Preparing to Be a Grad Student
Now an M.F.A. student at the University of Arkansas, Zach has some good advice about applying to graduate schools:
- Don’t take anything about the application process personally, or as a measurement of your talents. The M.F.A. admissions process—so far as I understand it—is engineered to find talented writers, and to do so in a way that saves time and minimizes risk. Because of these understandable constraints, committees are forced to view the candidates through a narrow lens, and there can be an incentive against accepting a candidate whose genius isn't instantly perceptible. So writers should enter into the process with the understanding that admission decisions aren't “feedback” of any kind. It's also a good reason to apply as widely as you can; I think I applied to 18 schools.
- I would also caution people against the notion that M.F.A. programs are a necessary stage in every writer's development. M.F.A. programs are great and convenient for lots of reasons, such as money, time or networking, and I've gained much from being a part of one. But anything you get from them can theoretically be gotten through other means—the main requirement is that you trust in yourself and your potential. This can be very hard to do, but it really is the primary obstacle.
With the right tools and resources, you can discover if pursuing an M.F.A. is really right for you as a writer. “When I was first applying to M.F.A. programs, Frances encouraged me to purchase The Creative Writing MFA Handbook by Thomas Kealey, which proved a good resource for me. I would also recommend the MFA Index from Poets & Writers magazine, as well as affordingthemfa.wordpress.com.”
“Point blank, my classes at UC Berkeley Extension were essential in preparing me for my M.F.A. program.”
“One thing about my M.F.A. program that has been great for me is encountering the vast diversity of work being produced by my classmates here,” says Zach. “It’s a diversity that has really underscored the extent to which every writer approaches writing from a different angle, with different goals both for the reader and for himself or herself. How some of us write from a place of giddiness and others a place of pain, for example. Or how some write for the journey, others the destination.
“That gradual realization has allowed me to see that it was not until my studies at UC Berkeley Extension that I began to think with any rigor about what I wanted from my writing, which perhaps might have been the most valuable lesson I gained from studying there.”
Putting Himself Out There
For many, getting your work published is a top goal. But first, you have to submit that work.

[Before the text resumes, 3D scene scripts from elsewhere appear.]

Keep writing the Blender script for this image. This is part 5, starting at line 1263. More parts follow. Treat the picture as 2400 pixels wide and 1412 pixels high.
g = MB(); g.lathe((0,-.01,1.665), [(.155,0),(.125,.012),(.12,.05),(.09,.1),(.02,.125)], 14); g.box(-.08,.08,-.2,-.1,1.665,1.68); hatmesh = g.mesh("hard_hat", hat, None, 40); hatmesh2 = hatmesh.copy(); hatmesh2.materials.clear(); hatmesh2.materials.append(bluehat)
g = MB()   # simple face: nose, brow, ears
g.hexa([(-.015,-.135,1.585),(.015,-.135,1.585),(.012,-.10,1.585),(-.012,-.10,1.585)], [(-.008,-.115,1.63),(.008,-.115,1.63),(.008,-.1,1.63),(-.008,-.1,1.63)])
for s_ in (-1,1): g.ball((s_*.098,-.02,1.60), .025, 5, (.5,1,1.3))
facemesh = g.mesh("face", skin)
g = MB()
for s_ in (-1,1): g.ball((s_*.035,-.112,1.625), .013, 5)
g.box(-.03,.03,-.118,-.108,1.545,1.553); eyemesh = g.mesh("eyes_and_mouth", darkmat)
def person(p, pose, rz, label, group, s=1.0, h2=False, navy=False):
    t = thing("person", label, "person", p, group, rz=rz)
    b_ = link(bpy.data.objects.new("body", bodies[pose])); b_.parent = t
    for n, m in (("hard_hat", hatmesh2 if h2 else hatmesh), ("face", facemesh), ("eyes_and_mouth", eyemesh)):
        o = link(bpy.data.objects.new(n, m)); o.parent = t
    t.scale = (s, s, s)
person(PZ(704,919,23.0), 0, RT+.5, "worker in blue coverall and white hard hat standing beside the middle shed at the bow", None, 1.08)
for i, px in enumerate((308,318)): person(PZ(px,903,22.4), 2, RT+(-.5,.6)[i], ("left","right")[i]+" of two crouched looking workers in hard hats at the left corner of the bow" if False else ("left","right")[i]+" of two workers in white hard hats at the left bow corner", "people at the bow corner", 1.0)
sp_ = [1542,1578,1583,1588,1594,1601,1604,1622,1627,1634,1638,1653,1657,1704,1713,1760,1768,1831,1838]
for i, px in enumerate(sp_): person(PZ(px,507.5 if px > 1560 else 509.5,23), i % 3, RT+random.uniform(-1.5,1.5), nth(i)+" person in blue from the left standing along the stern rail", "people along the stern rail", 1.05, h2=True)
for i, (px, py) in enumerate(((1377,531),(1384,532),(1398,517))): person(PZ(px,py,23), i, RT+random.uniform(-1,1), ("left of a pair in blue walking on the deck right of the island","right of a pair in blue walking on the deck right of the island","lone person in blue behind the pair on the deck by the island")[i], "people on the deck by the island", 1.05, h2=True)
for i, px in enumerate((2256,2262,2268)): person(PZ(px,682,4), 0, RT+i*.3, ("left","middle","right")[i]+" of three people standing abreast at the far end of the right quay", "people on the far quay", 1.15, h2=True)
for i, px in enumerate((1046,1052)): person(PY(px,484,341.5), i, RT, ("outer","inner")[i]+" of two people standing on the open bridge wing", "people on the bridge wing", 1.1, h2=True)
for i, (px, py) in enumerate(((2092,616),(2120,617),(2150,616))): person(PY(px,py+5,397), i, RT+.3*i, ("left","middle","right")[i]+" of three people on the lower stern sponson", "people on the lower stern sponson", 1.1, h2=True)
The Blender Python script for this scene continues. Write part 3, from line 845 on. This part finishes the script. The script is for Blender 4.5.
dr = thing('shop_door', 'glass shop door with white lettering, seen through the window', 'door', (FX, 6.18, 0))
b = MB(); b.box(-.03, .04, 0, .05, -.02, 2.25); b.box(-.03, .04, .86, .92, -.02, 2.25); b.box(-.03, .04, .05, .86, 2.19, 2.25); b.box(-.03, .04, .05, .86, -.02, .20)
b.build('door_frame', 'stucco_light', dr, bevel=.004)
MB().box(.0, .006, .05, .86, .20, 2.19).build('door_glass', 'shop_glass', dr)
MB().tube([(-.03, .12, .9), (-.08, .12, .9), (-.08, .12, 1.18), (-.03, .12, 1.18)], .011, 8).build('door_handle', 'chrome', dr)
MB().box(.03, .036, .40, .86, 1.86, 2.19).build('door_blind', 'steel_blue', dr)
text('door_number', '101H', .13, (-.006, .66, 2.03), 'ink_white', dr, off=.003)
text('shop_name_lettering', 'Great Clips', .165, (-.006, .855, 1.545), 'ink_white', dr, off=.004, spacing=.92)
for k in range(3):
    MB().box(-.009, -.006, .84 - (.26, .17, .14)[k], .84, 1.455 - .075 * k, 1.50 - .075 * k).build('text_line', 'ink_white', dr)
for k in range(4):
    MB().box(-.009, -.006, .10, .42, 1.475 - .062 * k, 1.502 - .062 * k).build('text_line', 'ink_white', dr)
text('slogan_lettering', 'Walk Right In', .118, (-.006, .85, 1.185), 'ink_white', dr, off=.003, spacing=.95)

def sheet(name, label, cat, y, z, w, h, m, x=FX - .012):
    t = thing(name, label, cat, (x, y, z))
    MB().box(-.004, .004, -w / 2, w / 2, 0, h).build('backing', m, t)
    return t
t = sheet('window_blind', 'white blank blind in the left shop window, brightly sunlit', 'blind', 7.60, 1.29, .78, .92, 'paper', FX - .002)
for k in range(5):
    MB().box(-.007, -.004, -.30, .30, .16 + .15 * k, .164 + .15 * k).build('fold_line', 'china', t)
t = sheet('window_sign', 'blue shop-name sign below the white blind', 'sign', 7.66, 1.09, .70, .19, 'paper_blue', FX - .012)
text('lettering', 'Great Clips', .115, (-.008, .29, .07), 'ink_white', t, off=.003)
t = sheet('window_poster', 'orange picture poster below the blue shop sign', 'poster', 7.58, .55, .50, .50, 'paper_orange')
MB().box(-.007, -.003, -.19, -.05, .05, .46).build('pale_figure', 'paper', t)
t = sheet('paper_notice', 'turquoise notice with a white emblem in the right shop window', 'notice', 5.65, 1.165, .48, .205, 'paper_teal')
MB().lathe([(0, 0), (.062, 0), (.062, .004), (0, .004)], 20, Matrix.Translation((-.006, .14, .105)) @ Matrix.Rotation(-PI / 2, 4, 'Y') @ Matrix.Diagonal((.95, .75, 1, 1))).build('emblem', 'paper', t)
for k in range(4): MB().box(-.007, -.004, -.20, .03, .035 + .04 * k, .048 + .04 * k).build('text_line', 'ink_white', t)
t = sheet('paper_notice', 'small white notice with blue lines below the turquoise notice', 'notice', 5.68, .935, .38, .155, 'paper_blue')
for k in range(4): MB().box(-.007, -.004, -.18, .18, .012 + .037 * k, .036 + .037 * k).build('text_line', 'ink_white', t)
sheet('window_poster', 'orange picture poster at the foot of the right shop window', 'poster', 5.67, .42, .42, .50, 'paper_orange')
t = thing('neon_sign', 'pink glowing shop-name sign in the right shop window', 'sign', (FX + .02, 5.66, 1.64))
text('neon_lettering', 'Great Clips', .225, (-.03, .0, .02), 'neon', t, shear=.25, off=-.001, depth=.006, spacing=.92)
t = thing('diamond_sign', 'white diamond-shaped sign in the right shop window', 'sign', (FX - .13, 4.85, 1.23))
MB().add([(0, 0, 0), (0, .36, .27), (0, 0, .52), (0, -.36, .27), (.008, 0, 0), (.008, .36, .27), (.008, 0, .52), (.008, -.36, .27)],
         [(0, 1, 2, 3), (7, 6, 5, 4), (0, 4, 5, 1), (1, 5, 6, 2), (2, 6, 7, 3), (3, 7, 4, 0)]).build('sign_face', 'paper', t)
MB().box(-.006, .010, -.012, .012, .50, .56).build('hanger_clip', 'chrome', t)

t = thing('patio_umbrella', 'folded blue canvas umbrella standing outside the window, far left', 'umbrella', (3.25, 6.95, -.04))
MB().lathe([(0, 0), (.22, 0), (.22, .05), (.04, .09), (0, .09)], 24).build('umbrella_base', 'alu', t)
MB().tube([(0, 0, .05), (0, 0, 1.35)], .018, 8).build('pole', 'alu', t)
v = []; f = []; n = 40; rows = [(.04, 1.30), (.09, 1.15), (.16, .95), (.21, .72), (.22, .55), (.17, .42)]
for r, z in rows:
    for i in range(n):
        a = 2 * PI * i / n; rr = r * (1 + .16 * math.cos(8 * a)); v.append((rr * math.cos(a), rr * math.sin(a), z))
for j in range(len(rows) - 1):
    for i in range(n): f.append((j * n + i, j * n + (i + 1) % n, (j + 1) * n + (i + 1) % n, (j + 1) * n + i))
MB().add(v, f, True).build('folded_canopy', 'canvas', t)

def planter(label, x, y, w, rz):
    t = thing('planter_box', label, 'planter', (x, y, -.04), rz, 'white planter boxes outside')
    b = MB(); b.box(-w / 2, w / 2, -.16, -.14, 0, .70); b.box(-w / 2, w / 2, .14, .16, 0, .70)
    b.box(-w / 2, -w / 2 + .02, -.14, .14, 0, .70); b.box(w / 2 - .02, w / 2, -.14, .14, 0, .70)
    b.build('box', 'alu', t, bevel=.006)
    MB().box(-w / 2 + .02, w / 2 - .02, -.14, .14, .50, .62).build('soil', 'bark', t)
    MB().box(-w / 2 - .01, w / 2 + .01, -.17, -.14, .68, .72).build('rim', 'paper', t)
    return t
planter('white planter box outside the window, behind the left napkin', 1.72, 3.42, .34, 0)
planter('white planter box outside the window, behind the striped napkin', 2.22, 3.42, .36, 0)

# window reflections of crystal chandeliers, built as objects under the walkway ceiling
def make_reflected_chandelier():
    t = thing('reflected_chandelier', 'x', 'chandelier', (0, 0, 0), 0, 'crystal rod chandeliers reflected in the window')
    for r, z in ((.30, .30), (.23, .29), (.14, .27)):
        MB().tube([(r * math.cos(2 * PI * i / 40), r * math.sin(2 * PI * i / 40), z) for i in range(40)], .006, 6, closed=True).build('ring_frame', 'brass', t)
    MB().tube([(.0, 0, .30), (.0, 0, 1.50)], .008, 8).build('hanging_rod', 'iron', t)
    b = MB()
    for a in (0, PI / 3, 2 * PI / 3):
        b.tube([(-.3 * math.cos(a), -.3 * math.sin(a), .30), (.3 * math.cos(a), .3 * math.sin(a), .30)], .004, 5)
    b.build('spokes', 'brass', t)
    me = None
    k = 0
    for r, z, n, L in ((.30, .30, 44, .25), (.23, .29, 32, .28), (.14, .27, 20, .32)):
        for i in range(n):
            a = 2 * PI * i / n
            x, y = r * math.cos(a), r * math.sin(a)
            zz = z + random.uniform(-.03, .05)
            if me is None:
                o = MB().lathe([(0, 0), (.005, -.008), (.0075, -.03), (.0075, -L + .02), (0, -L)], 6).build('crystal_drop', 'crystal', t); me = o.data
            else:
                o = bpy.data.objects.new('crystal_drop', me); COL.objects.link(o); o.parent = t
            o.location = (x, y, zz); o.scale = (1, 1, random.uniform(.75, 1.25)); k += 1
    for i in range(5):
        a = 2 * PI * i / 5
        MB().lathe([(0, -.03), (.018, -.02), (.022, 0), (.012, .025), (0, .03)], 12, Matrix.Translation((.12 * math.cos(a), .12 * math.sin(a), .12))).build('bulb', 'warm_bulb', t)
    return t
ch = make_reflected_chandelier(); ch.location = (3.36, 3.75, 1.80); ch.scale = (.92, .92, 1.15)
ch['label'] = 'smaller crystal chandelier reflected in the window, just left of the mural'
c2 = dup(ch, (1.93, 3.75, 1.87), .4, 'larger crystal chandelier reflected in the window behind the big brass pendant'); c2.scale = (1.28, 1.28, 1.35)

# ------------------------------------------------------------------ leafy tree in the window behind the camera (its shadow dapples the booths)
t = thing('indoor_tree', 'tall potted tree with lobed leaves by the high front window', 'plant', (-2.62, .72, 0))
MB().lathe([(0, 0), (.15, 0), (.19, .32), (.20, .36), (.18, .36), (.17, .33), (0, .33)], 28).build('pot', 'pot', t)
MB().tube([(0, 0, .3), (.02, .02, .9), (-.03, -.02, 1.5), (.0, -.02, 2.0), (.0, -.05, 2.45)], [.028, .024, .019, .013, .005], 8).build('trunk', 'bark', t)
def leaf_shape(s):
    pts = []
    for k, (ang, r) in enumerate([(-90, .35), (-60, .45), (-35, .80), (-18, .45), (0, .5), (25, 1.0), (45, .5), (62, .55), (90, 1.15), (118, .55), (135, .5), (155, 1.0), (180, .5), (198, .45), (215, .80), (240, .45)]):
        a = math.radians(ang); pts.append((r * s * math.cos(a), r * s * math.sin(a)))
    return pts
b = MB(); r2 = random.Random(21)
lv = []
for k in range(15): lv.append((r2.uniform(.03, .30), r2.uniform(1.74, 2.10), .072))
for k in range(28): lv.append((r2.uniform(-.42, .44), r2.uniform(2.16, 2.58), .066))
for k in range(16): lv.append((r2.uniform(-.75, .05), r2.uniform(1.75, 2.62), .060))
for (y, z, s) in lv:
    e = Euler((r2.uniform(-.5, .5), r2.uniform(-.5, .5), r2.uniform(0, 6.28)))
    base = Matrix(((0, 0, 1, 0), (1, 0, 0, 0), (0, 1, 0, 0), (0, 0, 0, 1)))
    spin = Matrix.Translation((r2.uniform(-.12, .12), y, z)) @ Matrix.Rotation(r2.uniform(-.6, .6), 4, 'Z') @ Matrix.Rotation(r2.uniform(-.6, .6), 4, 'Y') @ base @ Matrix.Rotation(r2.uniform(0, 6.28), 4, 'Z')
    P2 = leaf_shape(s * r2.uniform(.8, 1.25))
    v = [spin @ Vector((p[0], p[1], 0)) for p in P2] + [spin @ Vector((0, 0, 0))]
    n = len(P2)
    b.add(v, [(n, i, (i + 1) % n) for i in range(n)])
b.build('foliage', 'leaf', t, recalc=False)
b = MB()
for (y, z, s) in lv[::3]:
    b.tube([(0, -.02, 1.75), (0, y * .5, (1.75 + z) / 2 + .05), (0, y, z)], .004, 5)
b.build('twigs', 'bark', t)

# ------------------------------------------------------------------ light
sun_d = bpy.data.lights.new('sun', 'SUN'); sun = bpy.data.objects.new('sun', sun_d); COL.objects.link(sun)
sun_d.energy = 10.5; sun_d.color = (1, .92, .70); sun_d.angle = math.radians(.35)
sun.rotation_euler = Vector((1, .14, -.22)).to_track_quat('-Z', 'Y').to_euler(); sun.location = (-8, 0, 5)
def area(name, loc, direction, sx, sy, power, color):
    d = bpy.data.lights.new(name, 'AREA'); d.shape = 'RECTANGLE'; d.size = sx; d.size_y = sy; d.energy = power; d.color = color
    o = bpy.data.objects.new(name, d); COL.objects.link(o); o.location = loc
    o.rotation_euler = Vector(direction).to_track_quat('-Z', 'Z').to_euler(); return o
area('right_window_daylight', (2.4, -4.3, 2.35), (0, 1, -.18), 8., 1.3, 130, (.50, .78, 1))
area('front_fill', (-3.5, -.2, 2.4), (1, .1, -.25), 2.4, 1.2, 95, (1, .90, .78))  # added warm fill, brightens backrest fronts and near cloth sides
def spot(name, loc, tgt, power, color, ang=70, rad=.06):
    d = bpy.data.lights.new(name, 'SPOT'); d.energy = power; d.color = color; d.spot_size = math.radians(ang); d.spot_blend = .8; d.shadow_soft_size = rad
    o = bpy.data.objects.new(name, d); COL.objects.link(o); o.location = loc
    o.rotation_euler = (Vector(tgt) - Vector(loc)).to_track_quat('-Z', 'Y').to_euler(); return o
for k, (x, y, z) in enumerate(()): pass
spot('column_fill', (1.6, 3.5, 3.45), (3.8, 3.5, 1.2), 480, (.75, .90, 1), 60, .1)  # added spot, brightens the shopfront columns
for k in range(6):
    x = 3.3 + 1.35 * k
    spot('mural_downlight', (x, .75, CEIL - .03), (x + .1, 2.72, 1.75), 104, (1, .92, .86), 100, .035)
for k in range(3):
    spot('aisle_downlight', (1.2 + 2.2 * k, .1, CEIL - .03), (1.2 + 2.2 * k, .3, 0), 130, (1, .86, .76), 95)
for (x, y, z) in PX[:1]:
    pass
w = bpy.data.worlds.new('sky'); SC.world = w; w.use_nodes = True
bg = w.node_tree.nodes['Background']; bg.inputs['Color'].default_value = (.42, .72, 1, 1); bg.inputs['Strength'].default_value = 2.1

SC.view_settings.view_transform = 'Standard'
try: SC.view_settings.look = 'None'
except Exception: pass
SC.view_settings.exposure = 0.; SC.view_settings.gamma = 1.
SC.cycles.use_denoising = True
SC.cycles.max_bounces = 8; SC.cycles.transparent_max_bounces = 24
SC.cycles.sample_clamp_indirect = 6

While Zach has done some “light submitting,” mainly to his dream-level journals, he’s received some kind responses but no acceptances yet. But, he is getting kudos in other forms: Zach was granted the Carlisle Scholarship by the Community of Writers at Squaw Valley in 2016, and “Stuck,” a story that Zach started while taking our courses, earned him the James T. Whitehead Award for Fiction from the University of Arkansas in 2017. According to Erika Carter, a judge for the award, “Stuck” is an original story that “explores the clash between sharing and self-protection, confidence and the illusion of confidence—extremely relevant in our current internet-era of confessional conversation. A certain bravery in storytelling is on display here, and I hope this author holds onto it going forward.”
So far, Zach has been writing short stories but tries to keep an open mind. “I like to experiment and am wary of putting my writing in a box,” Zach explains. “That being said, I've been writing short stories that broach the topics of sexuality, identity and maturation. Since beginning my studies here in Arkansas, I've also started dabbling in literary translation and am currently translating a Chinese novel (known by the translated title Wild Beast) that was written in the 1990s by Wang Shuo.”
Zach credits his courses at Extension for preparing him for those awards, his M.F.A. program and a future career path. “Studying at Extension gave me time to think about writing, and about the role I wanted my writing to play in my life,” he states. “Point blank, my classes at UC Berkeley Extension were essential in preparing me for my M.F.A. program. Not only is it unlikely that I would have been accepted into any programs without my Extension classes, but I also doubt I would have gotten very much from studying in an M.F.A. program without the critical vocabulary and literary mindset that I received from my instructors at Berkeley.”